In all cases, the assignment is sequenced after the value computation of the right and left operands, and before the value computation of the assignment expression.

Also §5.3.2/1 on the preincrement operator says

If x is not of type bool, the expression ++x is equivalent to x+=1 [Note: see … addition (5.7) and assignment operators (5.17) …].

By this identity, ++ ++ x is shorthand for (x +=1) +=1. So, let's interpret that.

  • Evaluate the 1 on the far RHS and descend into the parens.
  • Evaluate the inner 1 and the value (prvalue) and address (glvalue) of x.
  • Now we need the value of the += subexpression.
    • We're done with the value computations for that subexpression.
    • The assignment side effect must be sequenced before the value of assignment is available!
  • Assign the new value to x, which is identical to the glvalue and prvalue result of the subexpression.
  • We're out of the woods now. The whole expression has now been reduced to x +=1.

So, then 1 and 3 are well-defined and 2 and 4 are undefined behavior, which you would expect.

The only other surprise I found by searching for "sequenced" in N3126 was 5.3.4/16, where the implementation is allowed to call operator new before evaluating constructor arguments. That's cool.

Edit #4: (Oh, what a tangled web we weave)

Johannes notes again that in i == ++i; the glvalue (a.k.a. the address) of i is ambiguously dependent on ++i. The glvalue is certainly a value of i, but I don't think 1.9/15 is intended to include it for the simple reason that the glvalue of a named object is constant, and cannot actually have dependencies.

For an informative strawman, consider

( i % 2? i : j ) = ++ i; // certainly undefined

Here, the glvalue of the LHS of = is dependent on a side-effect on the prvalue of i. The address of i is not in question; the outcome of the ?: is.

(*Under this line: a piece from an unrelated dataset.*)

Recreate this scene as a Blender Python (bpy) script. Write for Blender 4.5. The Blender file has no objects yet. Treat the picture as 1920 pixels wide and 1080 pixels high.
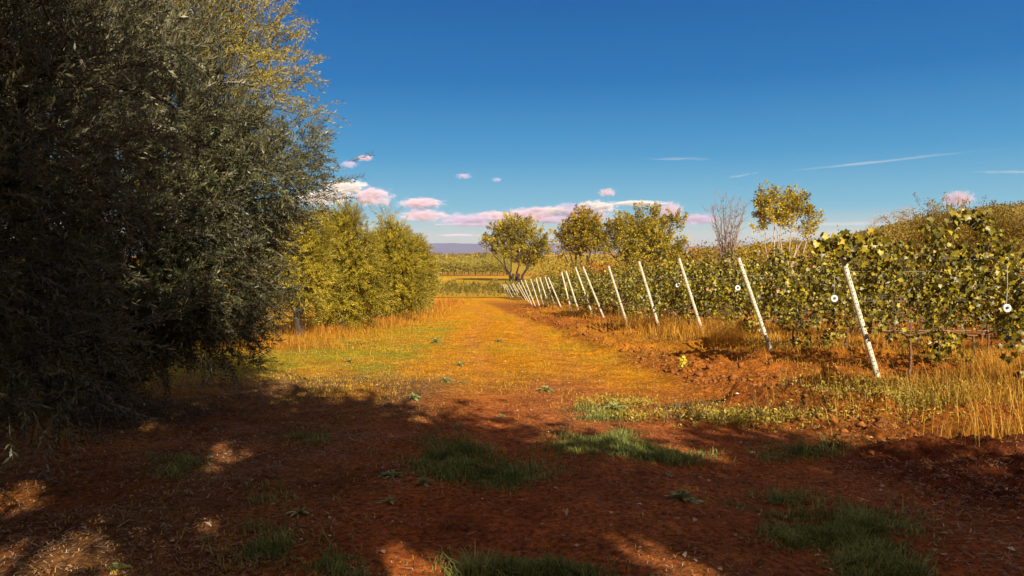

Perhaps a good counterexample is

int i = 3, &j = i;
j = ++ i;

Here j has a glvalue distinct from (but identical to) i. Is this well-defined, yet i = ++i is not? This represents a trivial transformation that a compiler could apply to any case.

1.9/15 should say

If a side effect on a scalar object is unsequenced relative to either another side effect on the same scalar object or a value computation using the prvalue of the same scalar object, the behavior is undefined.

0
votes

In thinking about expressions like those mentioned, I find it useful to imagine a machine where memory has interlocks so that reading a memory location as part of a read-modify-write sequence will cause any attempted read or write, other than the concluding write of the sequence, to be stalled until the sequence completes. Such a machine would hardly be an absurd concept; indeed, such a design could simplify many multi-threaded code scenarios. On the other hand, an expression like "x=y++;" could fail on such a machine if 'x' and 'y' were references to the same variable, and the compiler's generated code did something like read-and-lock reg1=y; reg2=reg1+1; write x=reg1; write-and-unlock y=reg2. That would be a very reasonable code sequence on processors where writing a newly-computed value would impose a pipeline delay, but the write to x would lock up the processor if y were aliased to the same variable.